The Kenyan government is set to revive several tax proposals initially included in the Finance Bill 2024, which was shelved after significant public backlash.
Treasury Cabinet Secretary John Mbadi announced that these measures will now be part of three separate bills introduced to Parliament: the Tax Laws (Amendment) Bill, 2024, the Tax Procedures (Amendment) Bill, 2024, and the Public Finance Management (Amendment) Bill, 2024.
To address concerns from the previous Finance Bill, the Treasury has published a detailed explainer in local newspapers, aiming to clarify the new proposals to the public.
These tax measures, however, have already raised concerns over the potential strain on citizens amid high living costs.
One prominent measure includes extending taxes to digital platforms like ride-hailing, food delivery, and freelance services, in an effort to expand the tax base.

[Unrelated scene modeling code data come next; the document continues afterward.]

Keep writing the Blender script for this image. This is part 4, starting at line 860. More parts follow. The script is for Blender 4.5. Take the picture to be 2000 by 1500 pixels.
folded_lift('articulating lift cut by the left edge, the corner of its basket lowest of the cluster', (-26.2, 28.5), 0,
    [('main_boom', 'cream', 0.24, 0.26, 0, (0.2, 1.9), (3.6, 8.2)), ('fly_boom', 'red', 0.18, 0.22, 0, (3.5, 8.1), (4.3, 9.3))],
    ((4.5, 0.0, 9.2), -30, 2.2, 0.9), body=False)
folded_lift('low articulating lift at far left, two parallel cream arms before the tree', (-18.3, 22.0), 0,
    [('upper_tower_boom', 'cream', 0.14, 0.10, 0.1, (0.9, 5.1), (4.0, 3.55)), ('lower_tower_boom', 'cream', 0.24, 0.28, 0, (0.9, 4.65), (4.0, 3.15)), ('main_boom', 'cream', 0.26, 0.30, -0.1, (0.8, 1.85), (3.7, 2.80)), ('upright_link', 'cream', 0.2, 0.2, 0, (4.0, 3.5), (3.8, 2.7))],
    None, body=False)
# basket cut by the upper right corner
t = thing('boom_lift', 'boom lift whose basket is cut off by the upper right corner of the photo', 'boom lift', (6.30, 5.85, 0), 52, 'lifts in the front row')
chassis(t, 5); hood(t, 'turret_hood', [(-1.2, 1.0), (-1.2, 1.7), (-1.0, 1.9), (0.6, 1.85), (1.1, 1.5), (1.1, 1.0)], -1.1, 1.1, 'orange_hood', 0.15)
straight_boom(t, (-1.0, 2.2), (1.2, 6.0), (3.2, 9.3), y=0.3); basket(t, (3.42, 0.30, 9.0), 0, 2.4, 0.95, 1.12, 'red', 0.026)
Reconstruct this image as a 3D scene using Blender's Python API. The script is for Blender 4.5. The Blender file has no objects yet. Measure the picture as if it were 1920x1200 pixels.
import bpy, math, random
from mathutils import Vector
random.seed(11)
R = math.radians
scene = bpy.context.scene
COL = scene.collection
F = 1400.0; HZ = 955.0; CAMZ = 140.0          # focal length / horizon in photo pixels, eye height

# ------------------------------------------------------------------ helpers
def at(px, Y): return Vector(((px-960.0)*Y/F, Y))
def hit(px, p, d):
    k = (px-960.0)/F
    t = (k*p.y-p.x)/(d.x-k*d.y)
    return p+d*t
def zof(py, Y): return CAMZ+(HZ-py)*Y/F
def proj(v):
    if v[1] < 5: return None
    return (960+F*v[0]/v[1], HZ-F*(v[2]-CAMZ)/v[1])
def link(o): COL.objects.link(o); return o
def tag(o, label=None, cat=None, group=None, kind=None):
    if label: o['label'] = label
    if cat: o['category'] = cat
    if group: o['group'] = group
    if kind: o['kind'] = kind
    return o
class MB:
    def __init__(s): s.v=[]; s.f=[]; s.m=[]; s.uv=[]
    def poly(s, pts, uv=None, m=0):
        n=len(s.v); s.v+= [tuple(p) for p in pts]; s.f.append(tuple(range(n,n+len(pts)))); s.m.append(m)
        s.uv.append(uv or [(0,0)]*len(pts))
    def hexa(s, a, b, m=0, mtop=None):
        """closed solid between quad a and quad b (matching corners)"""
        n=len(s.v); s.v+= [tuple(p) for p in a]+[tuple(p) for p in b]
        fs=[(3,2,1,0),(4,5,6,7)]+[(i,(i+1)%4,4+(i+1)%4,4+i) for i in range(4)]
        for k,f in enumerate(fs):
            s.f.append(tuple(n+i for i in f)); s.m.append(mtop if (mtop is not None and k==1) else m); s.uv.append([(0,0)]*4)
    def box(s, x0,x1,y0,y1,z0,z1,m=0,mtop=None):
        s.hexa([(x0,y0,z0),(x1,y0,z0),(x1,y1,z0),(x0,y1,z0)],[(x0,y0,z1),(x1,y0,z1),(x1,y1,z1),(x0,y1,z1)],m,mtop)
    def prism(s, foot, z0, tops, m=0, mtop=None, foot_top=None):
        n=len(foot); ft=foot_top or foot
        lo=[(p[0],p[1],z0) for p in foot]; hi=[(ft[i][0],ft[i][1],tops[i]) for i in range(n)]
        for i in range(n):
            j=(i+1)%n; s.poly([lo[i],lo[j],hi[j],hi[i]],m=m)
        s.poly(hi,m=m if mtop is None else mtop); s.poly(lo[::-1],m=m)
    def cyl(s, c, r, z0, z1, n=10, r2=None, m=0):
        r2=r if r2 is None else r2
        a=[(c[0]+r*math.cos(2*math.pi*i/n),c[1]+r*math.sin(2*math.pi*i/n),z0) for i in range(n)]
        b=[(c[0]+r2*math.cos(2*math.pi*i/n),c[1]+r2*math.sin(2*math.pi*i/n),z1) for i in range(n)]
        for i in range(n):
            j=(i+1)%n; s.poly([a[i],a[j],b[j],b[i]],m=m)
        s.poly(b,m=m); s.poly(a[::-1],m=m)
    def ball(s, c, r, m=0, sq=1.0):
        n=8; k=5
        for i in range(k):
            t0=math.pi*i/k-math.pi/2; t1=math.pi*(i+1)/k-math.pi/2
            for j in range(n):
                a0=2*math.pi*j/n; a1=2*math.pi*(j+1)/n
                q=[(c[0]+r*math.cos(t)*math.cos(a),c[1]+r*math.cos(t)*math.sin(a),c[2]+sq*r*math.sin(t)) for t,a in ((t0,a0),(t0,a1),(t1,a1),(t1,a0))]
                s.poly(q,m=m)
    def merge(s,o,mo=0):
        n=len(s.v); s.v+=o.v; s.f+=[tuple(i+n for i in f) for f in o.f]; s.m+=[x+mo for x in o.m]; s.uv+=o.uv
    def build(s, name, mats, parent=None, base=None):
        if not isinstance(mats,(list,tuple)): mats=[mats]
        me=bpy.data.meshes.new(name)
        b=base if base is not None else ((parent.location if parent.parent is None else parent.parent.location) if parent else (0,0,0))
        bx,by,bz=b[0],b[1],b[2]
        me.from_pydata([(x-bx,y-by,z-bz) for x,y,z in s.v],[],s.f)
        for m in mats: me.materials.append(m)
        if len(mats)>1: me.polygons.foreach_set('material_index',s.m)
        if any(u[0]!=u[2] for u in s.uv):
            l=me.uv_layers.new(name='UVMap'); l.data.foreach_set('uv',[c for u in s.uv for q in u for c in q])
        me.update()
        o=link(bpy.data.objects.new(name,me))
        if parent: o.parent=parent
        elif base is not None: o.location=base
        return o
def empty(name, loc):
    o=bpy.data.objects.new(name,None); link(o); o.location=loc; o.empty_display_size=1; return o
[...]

The amendment seeks to bring the income of these digital service providers under taxation.
Other notable reintroduced taxes include a minimum tax of 15% on multinational corporations operating in Kenya with turnovers exceeding Ksh.100 billion.
The proposal also suggests raising the pension contribution limit to Ksh.30,000 per month and introducing withholding taxes on goods supplied to government agencies.
Additional measures include a Significant Economic Presence Tax on non-residents earning from digital services in Kenya at 6%, replacing the previous Digital Service Tax rate of 1.5%. Infrastructure bonds, once tax-exempt, will now be subject to a 5% tax on interest for Kenyan residents.
Moreover, the Tax Procedures (Amendment) Bill, 2024, will require remote workers for Kenyan employers to hold a KRA PIN. Contributions to the Housing Levy and the Social Health Insurance Fund (SHIF) will also become tax-deductible.
These measures are intended to generate revenue and close a projected Ksh.346 billion fiscal deficit but may intensify public discontent.